● EXERCISE DETAILS
Could you transcribe the material below exactly, without leaving out a single line?
-- Start PROVIDED DATA --
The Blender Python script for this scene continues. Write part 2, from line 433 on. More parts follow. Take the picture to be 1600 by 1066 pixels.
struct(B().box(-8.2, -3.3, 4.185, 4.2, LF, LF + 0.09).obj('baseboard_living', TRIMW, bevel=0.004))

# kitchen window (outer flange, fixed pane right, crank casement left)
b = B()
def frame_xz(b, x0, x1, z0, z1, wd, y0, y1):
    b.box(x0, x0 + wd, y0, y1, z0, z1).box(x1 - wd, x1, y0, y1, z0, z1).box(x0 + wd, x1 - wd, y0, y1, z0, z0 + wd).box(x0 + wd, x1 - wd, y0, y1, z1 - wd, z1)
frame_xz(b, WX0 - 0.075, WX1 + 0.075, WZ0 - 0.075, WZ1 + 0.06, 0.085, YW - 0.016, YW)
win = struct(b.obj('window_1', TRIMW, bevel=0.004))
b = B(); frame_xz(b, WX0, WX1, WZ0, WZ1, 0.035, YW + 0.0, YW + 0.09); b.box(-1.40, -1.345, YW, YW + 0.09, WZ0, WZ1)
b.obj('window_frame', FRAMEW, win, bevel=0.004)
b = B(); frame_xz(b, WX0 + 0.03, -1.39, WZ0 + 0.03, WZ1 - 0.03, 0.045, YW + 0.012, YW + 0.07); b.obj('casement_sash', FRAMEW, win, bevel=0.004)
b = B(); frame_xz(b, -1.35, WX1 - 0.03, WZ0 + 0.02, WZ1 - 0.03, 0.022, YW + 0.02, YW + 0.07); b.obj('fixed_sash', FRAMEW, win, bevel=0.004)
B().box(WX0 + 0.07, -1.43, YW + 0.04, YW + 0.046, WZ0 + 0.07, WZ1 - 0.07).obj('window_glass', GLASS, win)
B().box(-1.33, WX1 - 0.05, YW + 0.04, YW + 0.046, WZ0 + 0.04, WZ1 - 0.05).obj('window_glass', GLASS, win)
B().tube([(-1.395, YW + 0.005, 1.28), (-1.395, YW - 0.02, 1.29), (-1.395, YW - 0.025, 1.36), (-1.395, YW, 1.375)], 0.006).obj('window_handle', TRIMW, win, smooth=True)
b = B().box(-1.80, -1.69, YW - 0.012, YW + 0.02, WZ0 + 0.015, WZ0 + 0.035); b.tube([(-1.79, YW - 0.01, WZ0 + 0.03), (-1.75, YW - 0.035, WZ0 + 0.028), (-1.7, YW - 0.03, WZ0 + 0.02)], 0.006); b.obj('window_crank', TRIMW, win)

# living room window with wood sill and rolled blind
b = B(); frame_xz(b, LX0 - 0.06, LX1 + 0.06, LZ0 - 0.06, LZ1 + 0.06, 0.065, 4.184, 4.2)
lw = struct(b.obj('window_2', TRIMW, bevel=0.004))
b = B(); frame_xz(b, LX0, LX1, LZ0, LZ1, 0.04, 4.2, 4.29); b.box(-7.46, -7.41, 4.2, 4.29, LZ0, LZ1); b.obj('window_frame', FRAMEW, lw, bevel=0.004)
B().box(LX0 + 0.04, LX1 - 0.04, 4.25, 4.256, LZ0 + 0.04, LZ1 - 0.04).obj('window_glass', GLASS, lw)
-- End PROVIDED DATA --
● TASK RESPONSE
The Blender Python script for this scene continues. Write part 2, from line 433 on. More parts follow. Take the picture to be 1600 by 1066 pixels.
struct(B().box(-8.2, -3.3, 4.185, 4.2, LF, LF + 0.09).obj('baseboard_living', TRIMW, bevel=0.004))

# kitchen window (outer flange, fixed pane right, crank casement left)
b = B()
def frame_xz(b, x0, x1, z0, z1, wd, y0, y1):
    b.box(x0, x0 + wd, y0, y1, z0, z1).box(x1 - wd, x1, y0, y1, z0, z1).box(x0 + wd, x1 - wd, y0, y1, z0, z0 + wd).box(x0 + wd, x1 - wd, y0, y1, z1 - wd, z1)
frame_xz(b, WX0 - 0.075, WX1 + 0.075, WZ0 - 0.075, WZ1 + 0.06, 0.085, YW - 0.016, YW)
win = struct(b.obj('window_1', TRIMW, bevel=0.004))
b = B(); frame_xz(b, WX0, WX1, WZ0, WZ1, 0.035, YW + 0.0, YW + 0.09); b.box(-1.40, -1.345, YW, YW + 0.09, WZ0, WZ1)
b.obj('window_frame', FRAMEW, win, bevel=0.004)
b = B(); frame_xz(b, WX0 + 0.03, -1.39, WZ0 + 0.03, WZ1 - 0.03, 0.045, YW + 0.012, YW + 0.07); b.obj('casement_sash', FRAMEW, win, bevel=0.004)
b = B(); frame_xz(b, -1.35, WX1 - 0.03, WZ0 + 0.02, WZ1 - 0.03, 0.022, YW + 0.02, YW + 0.07); b.obj('fixed_sash', FRAMEW, win, bevel=0.004)
B().box(WX0 + 0.07, -1.43, YW + 0.04, YW + 0.046, WZ0 + 0.07, WZ1 - 0.07).obj('window_glass', GLASS, win)
B().box(-1.33, WX1 - 0.05, YW + 0.04, YW + 0.046, WZ0 + 0.04, WZ1 - 0.05).obj('window_glass', GLASS, win)
B().tube([(-1.395, YW + 0.005, 1.28), (-1.395, YW - 0.02, 1.29), (-1.395, YW - 0.025, 1.36), (-1.395, YW, 1.375)], 0.006).obj('window_handle', TRIMW, win, smooth=True)
b = B().box(-1.80, -1.69, YW - 0.012, YW + 0.02, WZ0 + 0.015, WZ0 + 0.035); b.tube([(-1.79, YW - 0.01, WZ0 + 0.03), (-1.75, YW - 0.035, WZ0 + 0.028), (-1.7, YW - 0.03, WZ0 + 0.02)], 0.006); b.obj('window_crank', TRIMW, win)

# living room window with wood sill and rolled blind
b = B(); frame_xz(b, LX0 - 0.06, LX1 + 0.06, LZ0 - 0.06, LZ1 + 0.06, 0.065, 4.184, 4.2)
lw = struct(b.obj('window_2', TRIMW, bevel=0.004))
b = B(); frame_xz(b, LX0, LX1, LZ0, LZ1, 0.04, 4.2, 4.29); b.box(-7.46, -7.41, 4.2, 4.29, LZ0, LZ1); b.obj('window_frame', FRAMEW, lw, bevel=0.004)
B().box(LX0 + 0.04, LX1 - 0.04, 4.25, 4.256, LZ0 + 0.04, LZ1 - 0.04).obj('window_glass', GLASS, lw)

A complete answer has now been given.